The spirit of winning

For an empire built on theft and invasion, the idea of being lectured about the “spirit of the game” rings a little hollow, and yet that’s where we stand after a particularly spiteful second Ashes Test at Lord’s, the “home” of cricket.

Jonny Bairstow was punished, rightfully under the pesky laws of the game, for meandering out of the safety of his crease while the ball was still live, falling victim to a ruthless and ingenious bit of wicket keeping by Alex Carey, who flung the stumps down mere microseconds after collecting a Cameron Green bouncer.

Bairstow, bound by misguided ideals of self-governance, had decided the ball was dead.

It was a ploy born out of repetition, conniving scheming and a bit of foreshadowing from Carey, who has proven countless times in this Test alone that his glovemanship is surpassed only by his cerebral reading of the scenario.

Consider the dismissal of Ben Duckett in the second innings. Josh Hazlewood said after the fact that it was likely due to Carey just being able to see the ball better, but Carey, aware of Australia’s (admittedly tedious) short ball philosophy and plan to get Duckett out hooking, shifted to the leg side, allowing himself to be in prime position to snare an easy catch off the gloves of Duckett, a catch made much more unlikely had he started in the conventional position.

Bairstow’s dismissal was the encore to that first act of intelligence, a sharp reading of the game concocted and formed throughout the over, as Bairstow constantly wandered roughly in the vicinity of the crease.

Carey, using Bairstow’s routine and naivety against him, launched his offensive while Bairstow was still in his crease. As though programmed by motion sensors, Bairstow, not even bothering to look behind him, because he was in charge of the situation, declared the ball dead in his mind and went walkabout, blissfully unaware at the airborne cherry hurtling for his middle stump.

Bounded by the laws of the game, those very same laws the custodians of Lord’s Cricket Ground, the Marylebone Cricket Club, so famously and proudly maintain, Bairstow had to tell his story walking.

Spirit of the game is a quirk not unique to cricket, but its influence on the game’s governance and discourse far surpasses any other sport I have a passing interest in.

“Bairstow wasn’t attempting to run.”

No, he wasn’t, and that’s why it’s stumped. Players don’t mean to hit the ball to a fielder or leave a ball that hits the stumps. It happens.

Any argument that leads off with “by the letter of the law it was out but…” can be left at the door. A generation raised on participation ribbons will grow up to think winning isn’t important as long as you Bazball the shit out of some cricket balls.

“Imagine if that was Carey being stumped out by Bairstow, how would you feel then?”

I don’t know if you’ve been following Australian cricket in the last 15 years, but there’s a very love-hate relationship between the public and the national team. Tall poppy syndrome runs riot in this country.

The media and public would have revelled in the memes and insults launched at Carey. After all, there was no sympathy when he absent mindedly walked into a pool in Karachi.

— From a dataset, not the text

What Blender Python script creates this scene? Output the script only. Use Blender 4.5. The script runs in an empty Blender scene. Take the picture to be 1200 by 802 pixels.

If Carey had been caught being so dozy, there’d be headlines calling for Josh Inglis or Jimmy Peirson by 8am the next morning.

And as for McCullum saying he won’t be having a beer with us for a while, the idea of having a drink with the coach of the English cricket team is fundamentally horrid and morally repellent, so no great loss there.

Now I’m not going to sit here and rattle off every other similar incident that skirts around the subjective and intangible “spirit” of cricket, committed by the likes of Stuart Broad or Ollie Pope or Brendon McCullum or even Bairstow himself, because that would be not only a waste of my bandwidth, but redundant given the countless videos and articles already in circulation gleefully crowing about the hypocrisy of the English.

I will take a moment to address Bairstow attempting similar to Marnus Labuschagne in the first innings though. I’m actually going to jump to Bairstow’s defence on this one. The throw was so wide it was closer to Edgbaston than the cut strip at Lord’s that I can’t in good faith call it a genuine attempt at a long range stumping.

Bairstow, cheeks burning from embarrassment and rage, choking back the spit as he robotically conducted the post game handshakes through gritted teeth, hid behind Ben Stokes and McCullum, who raised their dreamcatchers and scrapbooks and spoke of the virtues of friendship and butterflies and rainbows.

I’d be mad too if I’d been thoroughly outplayed and emasculated by my opposite keeper, and not for the first time either (Ben Foakes anyone?).

The same dismissal that is attempted by thousands of park cricket battlers avoiding their families by slowly roasting in the afternoon sun every weekend to an audience of tens is apparently too lowbrow for Test cricket.

There’s no spirit of the game when someone launches a half tracker into the carpark and shatters the windscreen of a 2011 Getz in the process.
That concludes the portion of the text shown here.